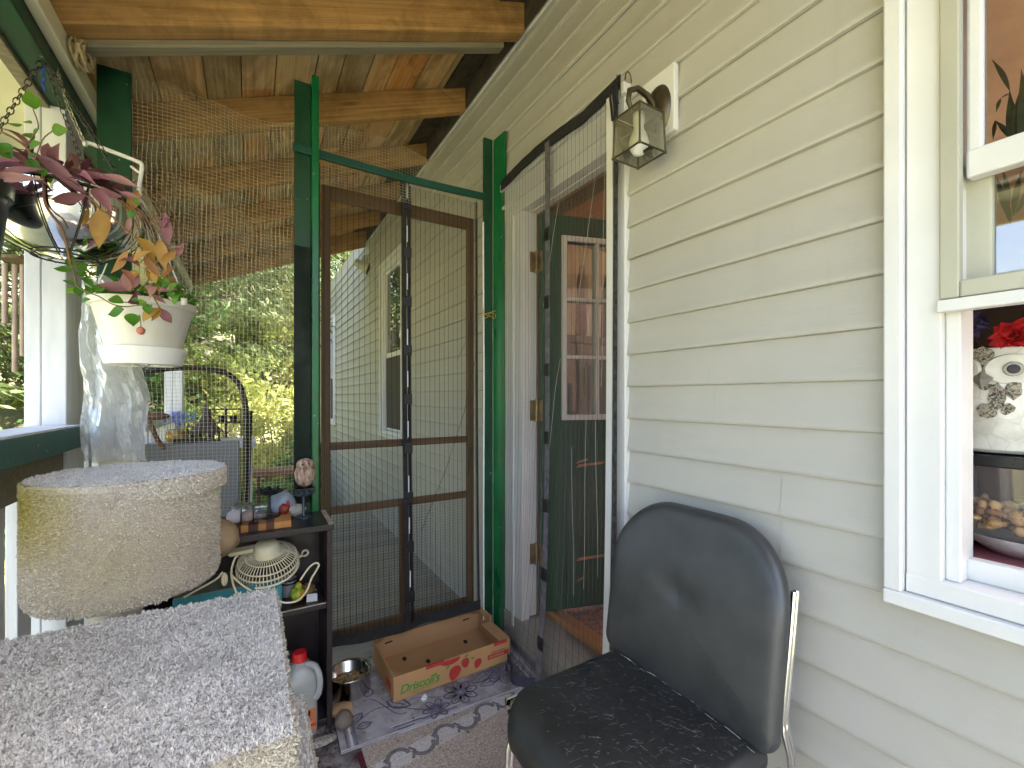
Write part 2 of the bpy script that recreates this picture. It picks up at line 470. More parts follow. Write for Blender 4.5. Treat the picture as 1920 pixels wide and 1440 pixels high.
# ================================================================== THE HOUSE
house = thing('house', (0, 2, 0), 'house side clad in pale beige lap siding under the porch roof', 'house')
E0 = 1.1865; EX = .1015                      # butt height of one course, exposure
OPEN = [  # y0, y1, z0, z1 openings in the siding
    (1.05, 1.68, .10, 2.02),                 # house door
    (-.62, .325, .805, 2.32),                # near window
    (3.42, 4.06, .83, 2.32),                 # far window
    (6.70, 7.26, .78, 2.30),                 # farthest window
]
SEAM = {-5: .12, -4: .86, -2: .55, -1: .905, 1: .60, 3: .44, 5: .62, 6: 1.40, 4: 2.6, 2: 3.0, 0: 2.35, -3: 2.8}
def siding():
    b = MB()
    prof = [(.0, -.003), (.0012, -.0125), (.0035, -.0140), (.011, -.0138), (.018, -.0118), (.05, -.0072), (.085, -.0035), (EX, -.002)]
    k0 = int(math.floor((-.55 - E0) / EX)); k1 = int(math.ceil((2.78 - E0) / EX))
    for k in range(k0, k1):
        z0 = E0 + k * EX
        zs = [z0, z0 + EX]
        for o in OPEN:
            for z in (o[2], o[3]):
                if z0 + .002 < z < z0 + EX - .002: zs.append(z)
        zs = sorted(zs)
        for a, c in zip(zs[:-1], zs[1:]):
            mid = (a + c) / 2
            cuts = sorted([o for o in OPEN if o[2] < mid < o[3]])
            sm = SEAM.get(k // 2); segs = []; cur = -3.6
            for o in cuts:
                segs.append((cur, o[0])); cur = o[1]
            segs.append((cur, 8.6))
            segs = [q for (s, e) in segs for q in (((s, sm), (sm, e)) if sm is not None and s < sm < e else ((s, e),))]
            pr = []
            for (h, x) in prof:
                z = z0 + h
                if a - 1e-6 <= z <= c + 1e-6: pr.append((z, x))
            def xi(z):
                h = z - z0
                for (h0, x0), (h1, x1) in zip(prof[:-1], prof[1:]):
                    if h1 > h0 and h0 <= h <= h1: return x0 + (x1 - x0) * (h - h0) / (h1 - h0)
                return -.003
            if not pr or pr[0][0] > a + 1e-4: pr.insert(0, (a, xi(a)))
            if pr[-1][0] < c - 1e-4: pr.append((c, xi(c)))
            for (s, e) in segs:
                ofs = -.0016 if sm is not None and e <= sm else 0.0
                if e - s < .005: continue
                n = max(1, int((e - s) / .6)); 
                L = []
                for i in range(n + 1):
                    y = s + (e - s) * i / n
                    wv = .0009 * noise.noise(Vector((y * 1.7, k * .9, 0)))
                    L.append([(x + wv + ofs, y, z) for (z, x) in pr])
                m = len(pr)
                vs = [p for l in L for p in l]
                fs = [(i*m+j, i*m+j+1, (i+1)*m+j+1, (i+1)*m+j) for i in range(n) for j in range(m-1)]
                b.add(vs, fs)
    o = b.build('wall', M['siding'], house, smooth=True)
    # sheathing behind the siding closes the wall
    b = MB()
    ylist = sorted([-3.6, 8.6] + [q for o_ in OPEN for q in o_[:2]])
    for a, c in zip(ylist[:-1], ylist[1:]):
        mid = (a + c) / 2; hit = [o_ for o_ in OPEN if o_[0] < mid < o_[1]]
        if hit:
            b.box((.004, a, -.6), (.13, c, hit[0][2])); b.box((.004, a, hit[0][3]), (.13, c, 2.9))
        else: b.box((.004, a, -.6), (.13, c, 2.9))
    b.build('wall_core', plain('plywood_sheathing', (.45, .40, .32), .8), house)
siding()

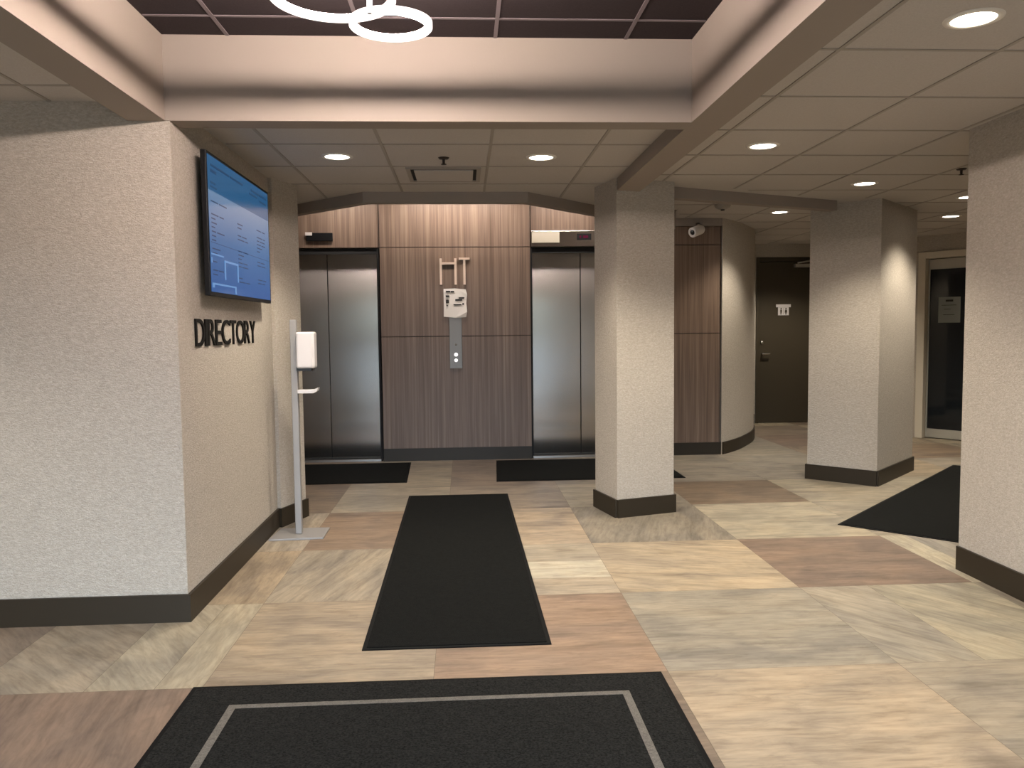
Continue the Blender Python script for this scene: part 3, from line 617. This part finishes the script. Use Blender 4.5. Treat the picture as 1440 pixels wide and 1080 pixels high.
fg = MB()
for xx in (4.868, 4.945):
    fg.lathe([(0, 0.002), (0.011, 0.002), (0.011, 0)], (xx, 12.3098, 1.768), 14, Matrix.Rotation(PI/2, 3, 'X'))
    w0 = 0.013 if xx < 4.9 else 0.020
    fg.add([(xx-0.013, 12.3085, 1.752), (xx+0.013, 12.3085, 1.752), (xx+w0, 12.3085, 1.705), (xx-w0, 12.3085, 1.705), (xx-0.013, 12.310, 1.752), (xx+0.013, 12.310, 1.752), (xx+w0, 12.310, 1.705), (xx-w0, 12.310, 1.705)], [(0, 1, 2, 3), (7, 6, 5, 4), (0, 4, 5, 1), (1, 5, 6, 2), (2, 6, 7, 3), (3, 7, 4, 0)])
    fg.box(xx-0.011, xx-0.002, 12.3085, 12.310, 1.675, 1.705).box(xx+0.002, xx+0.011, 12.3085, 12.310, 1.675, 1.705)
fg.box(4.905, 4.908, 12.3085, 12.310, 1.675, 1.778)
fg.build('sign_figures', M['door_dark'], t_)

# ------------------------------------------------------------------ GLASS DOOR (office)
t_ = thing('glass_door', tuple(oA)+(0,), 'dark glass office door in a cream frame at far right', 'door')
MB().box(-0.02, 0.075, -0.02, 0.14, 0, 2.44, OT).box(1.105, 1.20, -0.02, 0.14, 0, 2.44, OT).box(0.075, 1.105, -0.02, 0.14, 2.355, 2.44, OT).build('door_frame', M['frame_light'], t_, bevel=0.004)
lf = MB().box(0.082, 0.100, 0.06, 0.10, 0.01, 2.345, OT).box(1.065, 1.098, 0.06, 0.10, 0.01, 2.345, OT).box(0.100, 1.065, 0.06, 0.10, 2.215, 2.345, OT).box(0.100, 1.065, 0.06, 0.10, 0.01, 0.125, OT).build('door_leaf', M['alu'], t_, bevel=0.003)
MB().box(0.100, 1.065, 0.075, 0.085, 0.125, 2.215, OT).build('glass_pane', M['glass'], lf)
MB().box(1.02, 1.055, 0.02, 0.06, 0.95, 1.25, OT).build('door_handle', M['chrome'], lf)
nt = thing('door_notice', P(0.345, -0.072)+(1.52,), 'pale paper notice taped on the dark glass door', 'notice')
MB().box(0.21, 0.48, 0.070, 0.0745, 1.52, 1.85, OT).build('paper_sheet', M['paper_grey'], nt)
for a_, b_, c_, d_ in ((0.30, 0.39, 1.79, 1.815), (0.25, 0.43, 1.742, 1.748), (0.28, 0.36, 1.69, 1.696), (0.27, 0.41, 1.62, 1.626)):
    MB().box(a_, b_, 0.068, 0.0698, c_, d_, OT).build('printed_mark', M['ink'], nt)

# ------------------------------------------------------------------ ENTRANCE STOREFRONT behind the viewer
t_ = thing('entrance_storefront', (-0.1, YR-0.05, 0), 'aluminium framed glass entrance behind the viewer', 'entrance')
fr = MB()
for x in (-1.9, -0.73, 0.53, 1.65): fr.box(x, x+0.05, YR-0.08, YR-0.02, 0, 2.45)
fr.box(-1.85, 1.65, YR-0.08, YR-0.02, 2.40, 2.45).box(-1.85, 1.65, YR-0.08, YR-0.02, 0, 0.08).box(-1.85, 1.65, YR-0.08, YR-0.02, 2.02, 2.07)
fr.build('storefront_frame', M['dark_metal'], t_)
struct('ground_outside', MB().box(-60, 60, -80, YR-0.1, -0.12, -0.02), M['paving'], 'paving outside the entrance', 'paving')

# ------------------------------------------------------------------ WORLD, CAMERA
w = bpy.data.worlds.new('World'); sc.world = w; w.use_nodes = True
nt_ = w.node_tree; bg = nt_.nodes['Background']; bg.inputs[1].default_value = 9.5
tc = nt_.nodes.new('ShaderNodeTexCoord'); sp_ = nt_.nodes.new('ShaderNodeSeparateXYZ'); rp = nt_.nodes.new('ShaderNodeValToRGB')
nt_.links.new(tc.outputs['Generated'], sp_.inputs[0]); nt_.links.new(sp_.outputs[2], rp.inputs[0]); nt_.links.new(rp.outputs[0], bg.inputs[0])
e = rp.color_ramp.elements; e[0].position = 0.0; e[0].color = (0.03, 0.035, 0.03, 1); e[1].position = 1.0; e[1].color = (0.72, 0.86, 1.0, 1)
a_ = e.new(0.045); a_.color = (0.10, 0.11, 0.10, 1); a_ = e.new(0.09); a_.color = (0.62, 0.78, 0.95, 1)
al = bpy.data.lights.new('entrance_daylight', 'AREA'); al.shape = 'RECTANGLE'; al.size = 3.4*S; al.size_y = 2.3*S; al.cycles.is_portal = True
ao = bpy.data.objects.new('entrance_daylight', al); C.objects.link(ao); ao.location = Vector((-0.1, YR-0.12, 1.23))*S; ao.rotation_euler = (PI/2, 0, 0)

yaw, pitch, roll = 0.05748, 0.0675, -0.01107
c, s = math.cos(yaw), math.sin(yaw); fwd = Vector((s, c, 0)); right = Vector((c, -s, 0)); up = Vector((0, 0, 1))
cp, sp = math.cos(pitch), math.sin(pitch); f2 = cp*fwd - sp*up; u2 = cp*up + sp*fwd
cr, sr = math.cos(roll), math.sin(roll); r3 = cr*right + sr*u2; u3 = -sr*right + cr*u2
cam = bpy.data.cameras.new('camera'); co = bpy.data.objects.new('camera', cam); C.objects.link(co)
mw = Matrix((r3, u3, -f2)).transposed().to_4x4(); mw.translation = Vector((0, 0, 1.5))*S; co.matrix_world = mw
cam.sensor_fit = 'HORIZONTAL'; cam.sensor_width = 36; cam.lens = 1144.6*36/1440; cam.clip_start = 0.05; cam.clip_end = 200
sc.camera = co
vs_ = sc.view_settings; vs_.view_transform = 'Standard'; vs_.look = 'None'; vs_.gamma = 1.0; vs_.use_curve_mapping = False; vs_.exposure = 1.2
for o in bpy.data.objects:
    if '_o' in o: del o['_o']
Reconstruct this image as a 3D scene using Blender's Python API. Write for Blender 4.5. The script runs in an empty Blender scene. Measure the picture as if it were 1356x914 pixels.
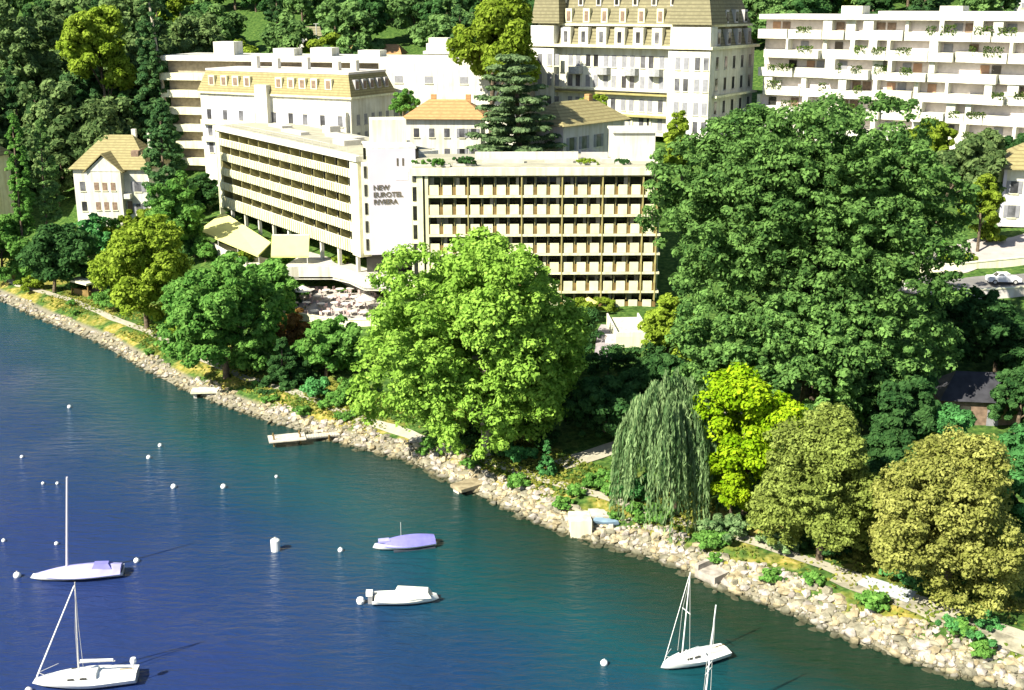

▬▬▬▬▬▬▬▬▬▬

- [INSTRUCTIONS FOR THE TASK]
Of the entries above, repeat exactly the lines from the line with "Continue the Blender" through the line with "fg.build('sign_figures', M['door_dark'], t_)", both of them included.

- [CORRECT ANSWER]
Continue the Blender Python script for this scene: part 3, from line 617. This part finishes the script. Use Blender 4.5. Treat the picture as 1440 pixels wide and 1080 pixels high.
fg = MB()
for xx in (4.868, 4.945):
    fg.lathe([(0, 0.002), (0.011, 0.002), (0.011, 0)], (xx, 12.3098, 1.768), 14, Matrix.Rotation(PI/2, 3, 'X'))
    w0 = 0.013 if xx < 4.9 else 0.020
    fg.add([(xx-0.013, 12.3085, 1.752), (xx+0.013, 12.3085, 1.752), (xx+w0, 12.3085, 1.705), (xx-w0, 12.3085, 1.705), (xx-0.013, 12.310, 1.752), (xx+0.013, 12.310, 1.752), (xx+w0, 12.310, 1.705), (xx-w0, 12.310, 1.705)], [(0, 1, 2, 3), (7, 6, 5, 4), (0, 4, 5, 1), (1, 5, 6, 2), (2, 6, 7, 3), (3, 7, 4, 0)])
    fg.box(xx-0.011, xx-0.002, 12.3085, 12.310, 1.675, 1.705).box(xx+0.002, xx+0.011, 12.3085, 12.310, 1.675, 1.705)
fg.box(4.905, 4.908, 12.3085, 12.310, 1.675, 1.778)
fg.build('sign_figures', M['door_dark'], t_)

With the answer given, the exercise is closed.